Pizza and the Velvet Underground don’t go together, is my point. And Personal & The Pizzas are a way better EVERYTHING than Pizza Underground is also my point. And another point that's mine is that Macaulay Culkin is a party clown who landed on a funny hustle, and as such I hope he and his band get dragged through the trenches via merciless booing everywhere they go by people who “just don’t get the joke” but actually do get the joke and the joke is we’re all here lining Macaulay Culkin’s pockets with drug money so we might as well have a go at him while we’re at it. You can try that “boo” shit on Personal & The Pizzas, you’re dead meat, friend. They might be dedicated to pizza-centric songs and thiefed riffs, but they ain’t no joke, and if you laugh they’re gonna crush your skull and not go skulking off to cry on their publicist’s shoulder.

Maybe I’m taking this too seriously, but this is serious business. We can’t just let America’s greatest natural resource, rock bands which play songs about pizza, be monopolized by the celebrity party dickhead culture, who will decimate the fertile creative ground of pizza rock with scorched earth oversaturation publicity campaigns. This fucking guy is playing Velvet Underground songs about PIZZA as a means to claw his way back into the limosine where he feels he belongs. He is destroying at least five or six good things, here, most importantly the future of some otherwise pretty with-it kid who doesn't want to listen to Personal & The Pizzas because he's been misled by TMZ to think they're the derivative ones. This should be upsetting to you. 

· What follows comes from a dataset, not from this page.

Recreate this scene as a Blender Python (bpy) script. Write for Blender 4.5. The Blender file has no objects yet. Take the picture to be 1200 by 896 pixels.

Nobody’s gonna do this for us, people. It’s fun to gawk at these Pizza Underground losers, but we all have to try our best not to. If we’re going to affect real change in the pizza rock community, we must join together and demand that our songs about pizza be played by regular working-class party dickheads who can’t afford the good drugs. Because THAT is the sound of pizza. This is life or death, people. This is important.